Now this is dangerous. Two boots out of three with this tweak leave me with unmountable system points and a crapped out system, so this is strictly use-at-your-own risk. Your system might not reboot with this one.
For me, the “UDev uevents” pause is the most aggregious of them all, and telling udevsettle to hurry helps quite a bit.
The /etc/start_udev
script calls on /sbin/udevsettle
to wait for udev’s queue to clear before continuing. At line 60, where the /sbin/udevsettle
command appears, tack on a --timeout=5
flag, to trim the wait period to 5 seconds.

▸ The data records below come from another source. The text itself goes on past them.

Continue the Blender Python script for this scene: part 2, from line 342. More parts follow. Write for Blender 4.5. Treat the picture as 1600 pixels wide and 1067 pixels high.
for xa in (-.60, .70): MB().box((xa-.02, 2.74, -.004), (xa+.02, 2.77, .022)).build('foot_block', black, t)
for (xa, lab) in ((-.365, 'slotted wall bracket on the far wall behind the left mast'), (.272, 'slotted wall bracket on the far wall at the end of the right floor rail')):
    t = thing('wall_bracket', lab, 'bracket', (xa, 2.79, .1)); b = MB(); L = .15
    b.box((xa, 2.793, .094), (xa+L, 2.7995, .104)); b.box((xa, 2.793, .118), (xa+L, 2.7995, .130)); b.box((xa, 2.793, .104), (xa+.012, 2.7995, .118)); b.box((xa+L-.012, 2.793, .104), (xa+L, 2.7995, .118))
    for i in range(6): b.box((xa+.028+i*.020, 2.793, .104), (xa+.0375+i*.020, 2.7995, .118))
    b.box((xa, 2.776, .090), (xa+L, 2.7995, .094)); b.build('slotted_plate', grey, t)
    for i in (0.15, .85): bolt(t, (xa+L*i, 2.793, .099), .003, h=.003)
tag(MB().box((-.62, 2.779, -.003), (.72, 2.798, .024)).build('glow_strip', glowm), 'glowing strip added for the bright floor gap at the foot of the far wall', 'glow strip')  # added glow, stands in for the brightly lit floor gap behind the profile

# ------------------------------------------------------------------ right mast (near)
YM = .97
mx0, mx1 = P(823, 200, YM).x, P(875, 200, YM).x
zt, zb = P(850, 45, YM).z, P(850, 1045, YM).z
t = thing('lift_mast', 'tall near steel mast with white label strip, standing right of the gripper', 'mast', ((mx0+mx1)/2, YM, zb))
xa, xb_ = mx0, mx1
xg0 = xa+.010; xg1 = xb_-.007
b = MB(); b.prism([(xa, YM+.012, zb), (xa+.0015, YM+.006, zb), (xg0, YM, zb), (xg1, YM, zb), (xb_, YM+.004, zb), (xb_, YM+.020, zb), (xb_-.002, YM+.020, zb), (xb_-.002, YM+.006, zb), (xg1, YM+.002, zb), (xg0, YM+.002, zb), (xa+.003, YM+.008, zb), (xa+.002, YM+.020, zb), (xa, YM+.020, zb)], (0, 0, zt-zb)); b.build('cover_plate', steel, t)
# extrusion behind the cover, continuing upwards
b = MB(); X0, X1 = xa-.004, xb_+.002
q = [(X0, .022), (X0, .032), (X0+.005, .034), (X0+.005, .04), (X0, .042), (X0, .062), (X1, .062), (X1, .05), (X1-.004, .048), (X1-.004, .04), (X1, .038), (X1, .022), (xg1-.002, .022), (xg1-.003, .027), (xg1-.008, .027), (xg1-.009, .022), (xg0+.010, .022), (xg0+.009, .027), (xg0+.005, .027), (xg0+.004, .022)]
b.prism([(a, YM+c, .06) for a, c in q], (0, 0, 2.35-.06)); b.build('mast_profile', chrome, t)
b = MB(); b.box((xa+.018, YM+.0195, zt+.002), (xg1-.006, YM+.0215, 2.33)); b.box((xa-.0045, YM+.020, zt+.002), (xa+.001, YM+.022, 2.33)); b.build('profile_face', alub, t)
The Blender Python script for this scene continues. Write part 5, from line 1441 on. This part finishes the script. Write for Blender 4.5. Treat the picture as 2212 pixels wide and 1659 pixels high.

Save and reboot. And cross your fingers. In my case, on a machine this old, it cut about two seconds off the boot time, but I get occasional error messages. I image that on a much faster system you might be able to clip udevsettle to an even shorter timeout. For me, 3 seconds seemed to make things very unstable. Five seconds worked, although it still occasionally has issues.
Again, this is not a very smart way of doing things. But I’m impatient.
I did something better
Instead to call start_udev from rc.sysinit
I call udevtrigger just after the udev daemon starts
Then, I call con udevsettle just in the place start_udev is now. So I give udev time to end is job by starting it before.
Interesting. … I’ll have to try that too. Thanks!